:: DATASET EXTRACT
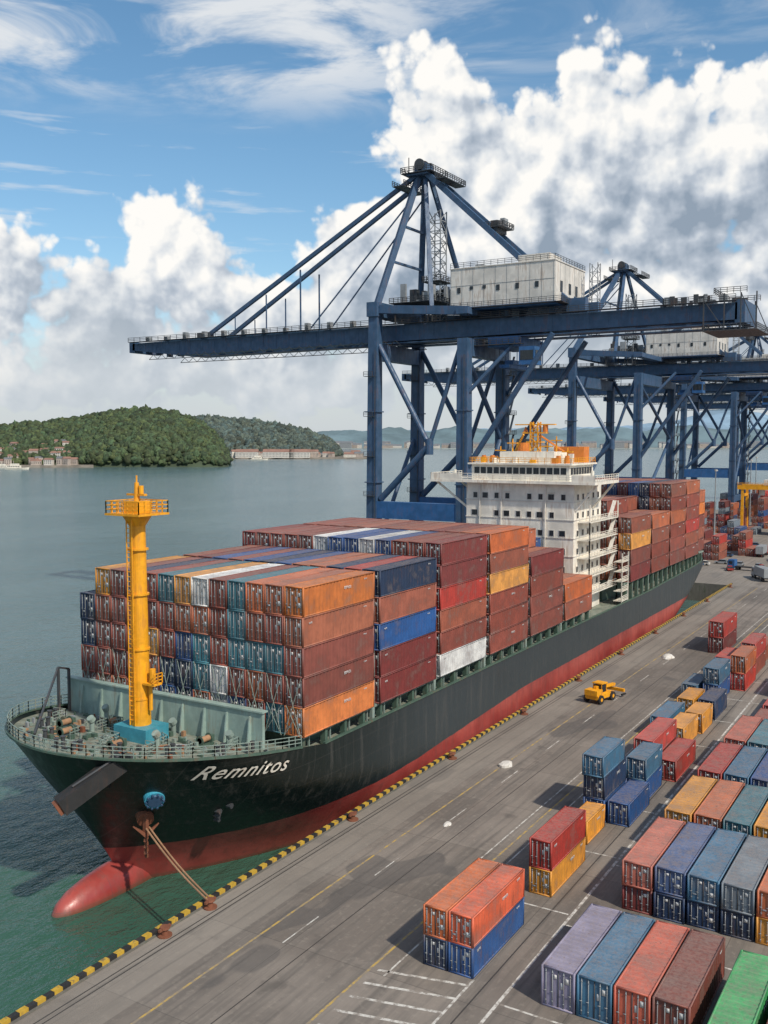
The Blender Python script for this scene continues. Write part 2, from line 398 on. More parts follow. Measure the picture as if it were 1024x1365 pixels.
sp.box(173,175,69.5,72.5,39.3,39.5,2); sp.cyl((174,69,41.3),(174,69,42.6),.5,.5,10,4); sp.cyl((174,73,41.3),(174,73,42.3),.5,.1,10,4)
for y,zt in((66.2,40.5),(68,39.4),(75,40.),(77.5,38.6),(64,38.4)):
    sp.cyl((172.5,y,35.5),(172.5,y,zt),.18,.12,8,2); sp.box(172.1,172.9,y-1.,y+1.,zt-.9,zt-.7,2)
for y in (63.5,65.2,78.5,80.3): sp.cyl((171,y,35.5),(171,y,36.9),.55,.4,10,4)
sp.beam((176,66,37.6),(172,69,40.5),.3,.3,4); sp.beam((176,76,37.6),(173,73,40.8),.3,.3,2)
rr=random.Random(8)
for k in range(24):
    x=rr.uniform(168.5,180); y=rr.uniform(62,81); h=rr.uniform(.4,1.8); sp.box(x,x+rr.uniform(.3,1.2),y,y+rr.uniform(.3,1.2),35.5,35.5+h,rr.choice([0,2,4,3]))
sp.cyl((172,87,32.3),(172,87,34.),.35,.3,10,0); sp.cyl((172,59,32.3),(172,59,34.2),.35,.3,10,0)
sp.obj('superstructure',[M_cream,M_glass,M_yel,M_white,M_org],ship)

# foremast
fm=MB(); mx,my=70.0,70.6
fm.box(mx-1.6,mx+1.6,my-2.2,my+2.2,9.8,11.4,1)
fm.cyl((mx,my,11.4),(mx,my,19),1.02,.9,24); fm.cyl((mx,my,19),(mx,my,32.4),.9,.78,24)
for z in(14,19,24.5,29): fm.cyl((mx,my,z),(mx,my,z+.18),1.05,1.05,24)
fm.cyl((mx,my,31.4),(mx,my,32.5),.8,1.5,24)
fm.box(mx-2.1,mx+2.1,my-2.3,my+2.3,32.5,32.7); fm.rail([(mx-2,my-2.2,32.7),(mx+2,my-2.2,32.7),(mx+2,my+2.2,32.7),(mx-2,my+2.2,32.7),(mx-2,my-2.2,32.7)],1.2,.8,.09)
fm.box(mx-.9,mx+.9,my-.9,my+.9,32.7,33.9); fm.cyl((mx,my,33.9),(mx,my,35.7),.32,.22,10); fm.box(mx-.2,mx+.2,my-1.2,my+1.2,34.4,34.6); fm.cyl((mx,my-.6,34.6),(mx,my-.6,35.4),.25,n=8)
fm.cyl((mx,my,35.7),(mx,my,36.4),.08,n=6)
for k in range(42): fm.box(mx-1.15,mx-1.0,my-.35,my+.35,12+k*.48,12.06+k*.48,0)
for y in(my-.35,my+.35): fm.box(mx-1.2,mx-1.1,y-.04,y+.04,11.5,32.4)
fm.box(mx-.6,mx+.6,my-2.4,my-.9,15.6,15.8); fm.rail([(mx-.6,my-2.4,15.8),(mx+.6,my-2.4,15.8)],1.0,.6,.08); fm.cyl((mx,my-1.7,15.8),(mx,my-1.7,17.2),.35,.3,10)
fm.cyl((mx,my-1.4,13),(mx,my-1.4,15.6),.2,n=8)
fm.obj('foremast',[M_yel,M_teal],ship)
# forecastle gear
fg=MB()
def winch(x,y,z):
    fg.box(x-.9,x+.9,y-.55,y+.55,z,z+.2,1); fg.cyl((x-.7,y,z+.65),(x+.7,y,z+.65),.3,n=14,m=4)
    for k in(-.7,.65): fg.cyl((x+k,y,z+.65),(x+k+.08,y,z+.65),.5,n=14,m=1)
    fg.box(x+.8,x+1.2,y-.3,y+.3,z+.2,z+.9,1)
for (x,y) in((65,69),(65.5,76.5),(72,77),(72.5,64.5),(68,79.5)): winch(x,y,ztop(x)-.45)
for (x,y) in((62,71.3),(62,73.7),(63.6,67.8),(63.6,77.2),(66.5,63.8),(66.5,81.2),(70,60.6),(70,84.2),(73,59.4)):
    for d in(0,.8): z=ztop(x)-.45; fg.cyl((x+d,y,z),(x+d,y,z+.9),.2,.2,12,2); fg.cyl((x+d,y,z+.9),(x+d,y,z+1.),.27,.27,12,2)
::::
▸ WHAT YOU SHOULD DO
Leave the pictures out and output the rest of the listing exactly.

▸ SOLUTION
The Blender Python script for this scene continues. Write part 2, from line 398 on. More parts follow. Measure the picture as if it were 1024x1365 pixels.
sp.box(173,175,69.5,72.5,39.3,39.5,2); sp.cyl((174,69,41.3),(174,69,42.6),.5,.5,10,4); sp.cyl((174,73,41.3),(174,73,42.3),.5,.1,10,4)
for y,zt in((66.2,40.5),(68,39.4),(75,40.),(77.5,38.6),(64,38.4)):
    sp.cyl((172.5,y,35.5),(172.5,y,zt),.18,.12,8,2); sp.box(172.1,172.9,y-1.,y+1.,zt-.9,zt-.7,2)
for y in (63.5,65.2,78.5,80.3): sp.cyl((171,y,35.5),(171,y,36.9),.55,.4,10,4)
sp.beam((176,66,37.6),(172,69,40.5),.3,.3,4); sp.beam((176,76,37.6),(173,73,40.8),.3,.3,2)
rr=random.Random(8)
for k in range(24):
    x=rr.uniform(168.5,180); y=rr.uniform(62,81); h=rr.uniform(.4,1.8); sp.box(x,x+rr.uniform(.3,1.2),y,y+rr.uniform(.3,1.2),35.5,35.5+h,rr.choice([0,2,4,3]))
sp.cyl((172,87,32.3),(172,87,34.),.35,.3,10,0); sp.cyl((172,59,32.3),(172,59,34.2),.35,.3,10,0)
sp.obj('superstructure',[M_cream,M_glass,M_yel,M_white,M_org],ship)

# foremast
fm=MB(); mx,my=70.0,70.6
fm.box(mx-1.6,mx+1.6,my-2.2,my+2.2,9.8,11.4,1)
fm.cyl((mx,my,11.4),(mx,my,19),1.02,.9,24); fm.cyl((mx,my,19),(mx,my,32.4),.9,.78,24)
for z in(14,19,24.5,29): fm.cyl((mx,my,z),(mx,my,z+.18),1.05,1.05,24)
fm.cyl((mx,my,31.4),(mx,my,32.5),.8,1.5,24)
fm.box(mx-2.1,mx+2.1,my-2.3,my+2.3,32.5,32.7); fm.rail([(mx-2,my-2.2,32.7),(mx+2,my-2.2,32.7),(mx+2,my+2.2,32.7),(mx-2,my+2.2,32.7),(mx-2,my-2.2,32.7)],1.2,.8,.09)
fm.box(mx-.9,mx+.9,my-.9,my+.9,32.7,33.9); fm.cyl((mx,my,33.9),(mx,my,35.7),.32,.22,10); fm.box(mx-.2,mx+.2,my-1.2,my+1.2,34.4,34.6); fm.cyl((mx,my-.6,34.6),(mx,my-.6,35.4),.25,n=8)
fm.cyl((mx,my,35.7),(mx,my,36.4),.08,n=6)
for k in range(42): fm.box(mx-1.15,mx-1.0,my-.35,my+.35,12+k*.48,12.06+k*.48,0)
for y in(my-.35,my+.35): fm.box(mx-1.2,mx-1.1,y-.04,y+.04,11.5,32.4)
fm.box(mx-.6,mx+.6,my-2.4,my-.9,15.6,15.8); fm.rail([(mx-.6,my-2.4,15.8),(mx+.6,my-2.4,15.8)],1.0,.6,.08); fm.cyl((mx,my-1.7,15.8),(mx,my-1.7,17.2),.35,.3,10)
fm.cyl((mx,my-1.4,13),(mx,my-1.4,15.6),.2,n=8)
fm.obj('foremast',[M_yel,M_teal],ship)
# forecastle gear
fg=MB()
def winch(x,y,z):
    fg.box(x-.9,x+.9,y-.55,y+.55,z,z+.2,1); fg.cyl((x-.7,y,z+.65),(x+.7,y,z+.65),.3,n=14,m=4)
    for k in(-.7,.65): fg.cyl((x+k,y,z+.65),(x+k+.08,y,z+.65),.5,n=14,m=1)
    fg.box(x+.8,x+1.2,y-.3,y+.3,z+.2,z+.9,1)
for (x,y) in((65,69),(65.5,76.5),(72,77),(72.5,64.5),(68,79.5)): winch(x,y,ztop(x)-.45)
for (x,y) in((62,71.3),(62,73.7),(63.6,67.8),(63.6,77.2),(66.5,63.8),(66.5,81.2),(70,60.6),(70,84.2),(73,59.4)):
    for d in(0,.8): z=ztop(x)-.45; fg.cyl((x+d,y,z),(x+d,y,z+.9),.2,.2,12,2); fg.cyl((x+d,y,z+.9),(x+d,y,z+1.),.27,.27,12,2)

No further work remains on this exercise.